Der Geschädigte kann grundsätzlich nur solche Kosten erstattet verlangen, die ihm im Zusammenhang mit der Beschaffung eines Gebrauchtfahrzeuges entstanden wären. Ein Geschädigter hat Anspruch auf ein gleichwertiges Ersatzfahrzeug, nicht einmal auf ein Fahrzeug gleichen Typs und Baujahres. Wird in dem vom Geschädigten eingeholten Sachverständigengutachten der Wiederbeschaffungswert auf dem lokalen Markt angegeben, dann sind etwaige höhere Kosten, die dadurch entstehen, dass der Geschädigte die Ersatzbeschaffung bei einem überregionalen Händler durchführt, nicht erforderlich. Die Zusatzkosten liegen dann außerhalb von § 249 Abs. 2 Satz 1 BGB und sind nicht erstattungsfähig
Etwas anderes soll nur dann gelten, wenn im Rahmen der Anschaffung eines Neuwagens dargetan wird, dass ein Gebrauchtwagen des beschädigten Typs in der Standardausführung auf dem Gebrauchtwagenmarkt nicht zu bekommen war. Dies muss der Geschädigte aber substantiiert darlegen und notfalls beweisen.

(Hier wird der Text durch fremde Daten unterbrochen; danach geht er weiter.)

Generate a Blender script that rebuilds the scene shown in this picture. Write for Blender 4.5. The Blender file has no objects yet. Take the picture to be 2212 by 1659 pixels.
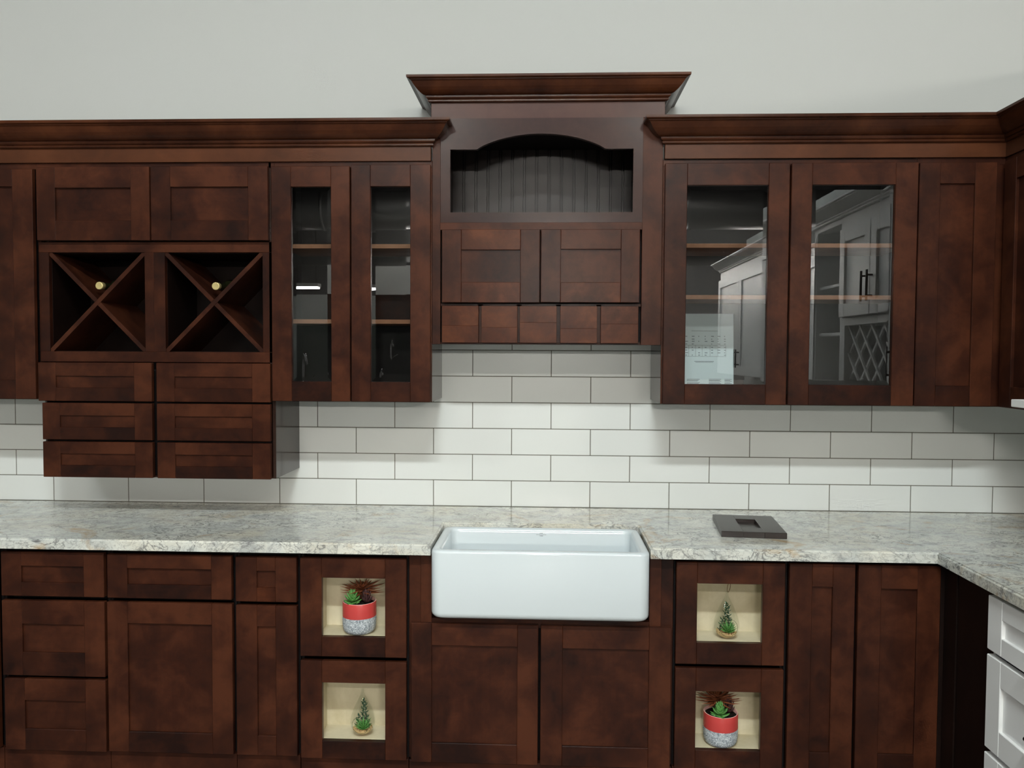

Anderer Ansicht sind das OLG Naumburg (Urteil v. 10.06.2010, Az. 2 U 7/10) und das AG Stralsund (Urteil v. 05.10.2020, Az. 15 C 380/20).
Nach Ansicht des OLG Naumburg sind Überführungskosten auch dann erstattungsfähig, wenn sich der Geschädigte bei der Ersetzung nicht auf die Beschaffung eines nur gleichwertigen Gebrauchtfahrzeugs beschränkt, sondern stattdessen ein Neufahrzeug anschafft.
Das AG Stralsund begründet sine Auffassung damit, dass der Geschädigte in der Art und Weise der Ersatzbeschaffung grundsätzlich frei ist. Er darf im Rahmen der Naturalrestitution selbst entscheiden, ob er statt des beschädigten Fahrzeugs ein Neufahrzeug oder ein gebrauchtes Fahrzeug erwirbt und von wem. Er ist weder verpflichtet, seine Suche nach einem Ersatzfahrzeug zunächst auf den regionalen Markt zu beschränken, um die Kosten für den Schädiger gering zu halten, noch dürfen ihm die von dem Schädiger und dessen Versicherung gewünschten Beschaffungsmodalitäten aufgezwungen werden. Einzige Grenze ist eine Verletzung des Gebots zu wirtschaftlichem Handeln – es dürfen also keine unverhältnismäßigen Nebenkosten anfallen.
Für das Autohaus heißt das Folgendes:
Das Autohaus sollte wissen, dass der Geschädigte in den meisten Fällen keinen Anspruch auf die Erstattung von Überführungskosten haben dürfte.
Für den Sachverständigen heißt das Folgendes:
Für den Sachverständigen treten hier keine Besonderheiten auf.
Für den Geschädigten heißt das Folgendes:
Der Geschädigte hat nach überwiegender Ansicht in der Rechtsprechung und Literatur keinen Anspruch auf Erstattung der Überführungskosten gegenüber der gegnerischen Haftpflichtversicherung. Sollte der Geschädigte allerdings beweisen können, dass ein Gebrauchtwagen des beschädigten Typs in der Standardausführung auf dem Gebrauchtwagenmarkt nicht zu bekommen war, können Überführungskosten ausnahmsweise erstattungsfähig sein.